Google is squaring off against regulators from the European Commissions today in the EU Court of Justice in Luxembourg. The online giant is hoping to overturn an EC ruling that found it guilty of abusing its market power in the smartphone market and the resulting €4.125 billion fine, an EU record.
The EC charged Google with three crimes related to Android. It illegally required phone makers to accept Google Search and the Chrome web browser as preinstalled defaults if they wanted access to the Google Play Store. It paid off phone makers and wireless carriers to exclusively install Google Search on devices. And it prevented phone makers from using alternative versions of Android not approved by Google. Each of these actions was undertaken to reduce competition and ensure that Google’s key products and services were adopted as broadly as possible.

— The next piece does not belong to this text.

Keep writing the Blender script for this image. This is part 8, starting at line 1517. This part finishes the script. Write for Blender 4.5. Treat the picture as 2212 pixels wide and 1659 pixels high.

The case dates back to 2018, and though Google originally said it would comply with EU demands, it announced an appeal of the ruling in 2021. That appeal began in late 2021, but the EU General Court upheld the ruling while reducing the fine from €4.3 billion to €4.125 billion. So this is the final battle in this case: The Court of Justice is the highest court in the EU.
“Google does not contest or shy away from its responsibility under the law, but the Commission also has a responsibility when it runs investigations, when it seeks to reshape markets and second-guess pro-competitive business models, and when it imposes multi-billion-euro fines,” Google lawyer Alfonso Lamadrid told the court today. “In this case, the Commission failed to discharge its burden and its responsibility and, relying on multiple errors of law, punished Google for its superior merits, attractiveness and innovation.”
EU lawyers, meanwhile, simply defended an EC ruling that has already survived an appeal intact, noting that Google implemented a classic “carrots and sticks strategy” to ensure that phone makers and wireless carriers did its bidding to lock out the competition. That is, when threats didn’t work, it simply paid them off.
A final ruling is still months away, and it cannot be appealed.